The Crossroads Urban Center on Thursday unveiled an initiative that seeks to get the homeless back in housing quickly, while increasing funds for service providers that already are up and running.

The $30 million proposal comes as Mayor Ralph Becker's commission on homeless providers is determining whether to move the Road Home shelter from Rio Grande Street. At the same time, a separate commission under the guidance of Salt Lake County Mayor Ben McAdams is analyzing the efficiency of funding mechanisms for service providers and their clients.

The Crossroads' plan, called Our City Leads, considers both short-term needs and long-term solutions, said Executive Director Glenn Bailey.

The nonprofit group proposes the City Council put before voters a $30 million general obligation bond to pay for a range of measures.

Short-term solutions would cost $5 million to $10 million and include permanently closing Rio Grande Street from 200 South to 300 South in an effort to increase safety for homeless clients, create more room for service providers and cut down on drive-by drug trafficking.

Near-term solutions also include expanding shelter-to-housing programs, such as "rapid re-housing," as well as doubling the number of jail diversion beds at the Salt Lake County detox center.

By contrast, the proposal's long-range solutions call for $16 million to be spent on 800 units of permanent supportive housing. That figure is 20 percent of the overall cost of the housing, the group said, with the rest funded through federal tax credits, as well as state and local contributions.

The plan also calls for $10 million to build a new shelter for women and children, away from existing shelters.

The initiative also outlines a $4 million rejuvenation of the Road Home and Weigand Center.

"It's foolish to move them," Bailey said of the existing facilities. "But we would like to see them renovated."

Not least, the plan calls for a permanent low-income housing task force that would continually seek funds for housing to alleviate homelessness.

Presently, Salt Lake City lacks about 8,000 units of affordable housing, according to a 2013 study.

"Solving this housing gap will require a combination of creative financing, incentives for developers, and new housing policies," Bailey said. "It will not happen without sustained effort and can't be solved by Salt Lake City alone."

Salt Lake City Council Chairman Luke Garrott said Thursday afternoon that he liked the Crossroads plan.

"This is good timing," he said. "This is an important proposal in context of the other processes that are presently going on."

The council is slated to get updates on homeless issues Oct. 6.

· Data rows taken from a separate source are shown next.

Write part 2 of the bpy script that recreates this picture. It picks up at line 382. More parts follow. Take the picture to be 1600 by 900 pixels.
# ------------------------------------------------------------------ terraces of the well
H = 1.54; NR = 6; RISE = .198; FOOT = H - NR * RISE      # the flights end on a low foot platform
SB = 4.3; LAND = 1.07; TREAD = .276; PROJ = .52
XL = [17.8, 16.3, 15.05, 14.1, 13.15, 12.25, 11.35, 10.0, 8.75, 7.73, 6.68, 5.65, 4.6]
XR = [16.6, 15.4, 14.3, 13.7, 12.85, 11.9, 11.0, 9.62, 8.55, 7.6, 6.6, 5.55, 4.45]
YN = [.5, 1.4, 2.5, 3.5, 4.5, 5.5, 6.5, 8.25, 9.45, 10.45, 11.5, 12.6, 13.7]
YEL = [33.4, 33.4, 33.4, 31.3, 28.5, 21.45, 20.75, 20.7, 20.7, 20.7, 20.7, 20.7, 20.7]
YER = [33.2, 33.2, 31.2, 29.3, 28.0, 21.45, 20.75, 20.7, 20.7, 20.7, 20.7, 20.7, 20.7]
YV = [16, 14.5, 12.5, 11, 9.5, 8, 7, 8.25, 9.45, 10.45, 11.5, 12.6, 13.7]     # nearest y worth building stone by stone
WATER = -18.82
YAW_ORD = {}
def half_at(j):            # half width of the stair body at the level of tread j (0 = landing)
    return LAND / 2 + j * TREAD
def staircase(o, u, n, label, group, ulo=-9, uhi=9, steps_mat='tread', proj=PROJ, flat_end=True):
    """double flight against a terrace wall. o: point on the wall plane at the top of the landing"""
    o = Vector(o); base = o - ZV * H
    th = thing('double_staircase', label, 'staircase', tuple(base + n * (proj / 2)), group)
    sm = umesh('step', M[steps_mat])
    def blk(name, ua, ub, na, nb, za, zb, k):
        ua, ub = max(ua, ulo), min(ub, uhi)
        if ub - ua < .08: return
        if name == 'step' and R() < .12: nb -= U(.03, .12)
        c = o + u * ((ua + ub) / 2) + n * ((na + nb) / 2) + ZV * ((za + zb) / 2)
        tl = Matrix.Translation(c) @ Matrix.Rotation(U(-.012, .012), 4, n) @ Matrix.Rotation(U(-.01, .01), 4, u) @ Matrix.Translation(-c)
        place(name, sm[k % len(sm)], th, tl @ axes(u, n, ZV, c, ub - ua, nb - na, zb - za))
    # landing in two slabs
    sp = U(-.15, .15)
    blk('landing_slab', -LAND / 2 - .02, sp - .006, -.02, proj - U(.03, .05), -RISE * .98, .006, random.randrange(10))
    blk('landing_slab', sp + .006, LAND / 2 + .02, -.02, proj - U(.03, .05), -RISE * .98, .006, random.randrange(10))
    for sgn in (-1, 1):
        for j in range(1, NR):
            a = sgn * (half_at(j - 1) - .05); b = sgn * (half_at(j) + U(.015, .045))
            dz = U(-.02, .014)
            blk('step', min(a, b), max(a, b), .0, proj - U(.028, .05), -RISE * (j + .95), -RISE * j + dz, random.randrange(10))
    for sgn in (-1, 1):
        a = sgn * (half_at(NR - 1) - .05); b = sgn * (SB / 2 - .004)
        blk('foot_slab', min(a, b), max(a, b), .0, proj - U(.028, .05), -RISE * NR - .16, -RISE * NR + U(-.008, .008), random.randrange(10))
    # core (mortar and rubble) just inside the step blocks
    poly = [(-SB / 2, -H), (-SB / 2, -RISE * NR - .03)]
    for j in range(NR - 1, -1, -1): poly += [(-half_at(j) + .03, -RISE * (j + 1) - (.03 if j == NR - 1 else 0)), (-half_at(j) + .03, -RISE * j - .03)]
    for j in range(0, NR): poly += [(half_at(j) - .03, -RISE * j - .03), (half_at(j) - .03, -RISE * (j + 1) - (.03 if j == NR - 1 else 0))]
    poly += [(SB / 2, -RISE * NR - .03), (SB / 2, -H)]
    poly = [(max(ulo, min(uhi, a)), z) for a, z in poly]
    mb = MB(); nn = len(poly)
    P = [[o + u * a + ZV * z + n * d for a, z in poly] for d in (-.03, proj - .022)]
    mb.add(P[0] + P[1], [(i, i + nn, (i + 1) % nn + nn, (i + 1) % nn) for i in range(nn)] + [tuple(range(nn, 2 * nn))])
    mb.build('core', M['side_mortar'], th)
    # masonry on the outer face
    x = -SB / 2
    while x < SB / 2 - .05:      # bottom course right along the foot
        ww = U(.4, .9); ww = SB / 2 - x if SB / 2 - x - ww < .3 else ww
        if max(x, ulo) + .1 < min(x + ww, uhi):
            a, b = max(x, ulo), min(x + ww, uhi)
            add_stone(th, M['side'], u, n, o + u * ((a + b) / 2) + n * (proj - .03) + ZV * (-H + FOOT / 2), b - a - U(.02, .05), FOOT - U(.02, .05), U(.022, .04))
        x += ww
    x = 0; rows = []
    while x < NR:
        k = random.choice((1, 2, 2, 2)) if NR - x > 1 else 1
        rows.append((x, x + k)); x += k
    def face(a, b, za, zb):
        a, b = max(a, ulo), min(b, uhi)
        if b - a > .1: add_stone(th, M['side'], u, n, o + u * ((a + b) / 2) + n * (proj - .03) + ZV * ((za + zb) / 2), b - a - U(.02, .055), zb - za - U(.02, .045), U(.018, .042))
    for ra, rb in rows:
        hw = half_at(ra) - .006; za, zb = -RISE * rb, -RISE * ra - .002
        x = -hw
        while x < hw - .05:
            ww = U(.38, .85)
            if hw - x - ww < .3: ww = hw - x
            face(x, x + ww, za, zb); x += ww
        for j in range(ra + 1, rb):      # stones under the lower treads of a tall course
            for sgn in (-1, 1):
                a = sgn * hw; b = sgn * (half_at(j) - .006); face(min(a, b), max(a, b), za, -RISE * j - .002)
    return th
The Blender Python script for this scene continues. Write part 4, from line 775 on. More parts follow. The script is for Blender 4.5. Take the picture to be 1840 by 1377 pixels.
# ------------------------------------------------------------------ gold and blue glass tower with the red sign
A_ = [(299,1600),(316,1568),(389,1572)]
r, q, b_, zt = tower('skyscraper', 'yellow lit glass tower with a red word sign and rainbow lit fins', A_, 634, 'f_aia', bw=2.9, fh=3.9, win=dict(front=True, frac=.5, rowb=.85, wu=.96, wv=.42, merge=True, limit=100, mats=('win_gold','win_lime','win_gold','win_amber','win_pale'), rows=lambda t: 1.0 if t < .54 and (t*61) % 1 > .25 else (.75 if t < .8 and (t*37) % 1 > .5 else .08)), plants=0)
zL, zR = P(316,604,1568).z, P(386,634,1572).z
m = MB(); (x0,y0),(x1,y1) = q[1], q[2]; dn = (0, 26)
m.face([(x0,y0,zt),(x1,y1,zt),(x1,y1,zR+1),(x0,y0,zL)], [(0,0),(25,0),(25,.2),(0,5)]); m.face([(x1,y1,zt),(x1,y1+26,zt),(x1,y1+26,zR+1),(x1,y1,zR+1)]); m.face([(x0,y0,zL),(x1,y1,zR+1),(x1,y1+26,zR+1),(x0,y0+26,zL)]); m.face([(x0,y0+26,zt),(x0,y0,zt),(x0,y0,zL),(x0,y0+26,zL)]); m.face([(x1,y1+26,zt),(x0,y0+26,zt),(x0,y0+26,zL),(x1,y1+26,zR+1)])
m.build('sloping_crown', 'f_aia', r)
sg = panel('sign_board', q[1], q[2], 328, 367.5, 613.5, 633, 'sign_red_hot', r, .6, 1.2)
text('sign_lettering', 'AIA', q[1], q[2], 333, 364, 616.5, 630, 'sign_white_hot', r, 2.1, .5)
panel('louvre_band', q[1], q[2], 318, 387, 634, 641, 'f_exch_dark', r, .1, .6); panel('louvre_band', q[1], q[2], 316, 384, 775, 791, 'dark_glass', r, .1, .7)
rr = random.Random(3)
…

"The focus should be on housing and the supportive services to keep people off the street," Garrott said in a nod of support to the plan's 800 units of permanent supportive housing.

It's too early to say whether the council would approve such a $30 million ballot measure, Garrot noted.

"But if the solutions to homelessness remain to be a priority for Salt Lake City residents," he said, "I think they would support a bond like this."